Toff calls on academic researchers to help improve coverage of public opinion, in part by offering clearer guidance on best practices for news reporting. “The challenge of interpreting public opinion is a collective one,” he writes, “and scholarship which merely chastises journalists for their shortcomings does not offer a productive path forward.”

News Reporting of Opinion Polls: Journalism and Statistical Noise
Yosef Bhatti and Rasmus Tue Pedersen. International Journal of Public Opinion Research, 2016.

This paper, which also looks at news coverage of opinion polls in Denmark, finds that Danish journalists don’t do a great job reporting on opinion polls.

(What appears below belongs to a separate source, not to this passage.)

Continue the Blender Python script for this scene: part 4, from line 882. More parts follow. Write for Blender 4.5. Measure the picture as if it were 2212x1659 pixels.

Most journalists whose work was examined don’t seem to understand how a poll’s margin of error affects its results. Also, they often fail to explain to their audiences the statistical uncertainty of poll results, according to the authors, Yosef Bhatti of Roskilde University and Rasmus Tue Pedersen of the Danish Center for Social Science Research.

The two researchers analyzed the poll coverage provided by seven Danish newspapers before, during and after the 2011 parliamentary election campaign — a 260-day period from May 9, 2011 to Jan. 23, 2012. A total of 1,078 articles were examined.

Bhatti and Pedersen find that journalists often interpreted two poll results as different from each other when, considering the poll’s uncertainty, it actually was unclear whether one result was larger or smaller than the other. “A large share of the interpretations made by the journalists is based on differences in numbers that are so small that they are most likely just statistical noise,” they write.

They note that bad poll reporting might be the result of journalists’ poor statistical skills. But it “may also be driven by journalists’ and editors’ desires for interesting horse race stories,” the authors add. “Hence, the problem may not be a lack of methodological skills but may also be caused by a lack of a genuine adherence to the journalistic norms of reliability and fact-based news. If this is the case, unsubstantiated poll stories may be a more permanent and unavoidable feature of modern horse race coverage.”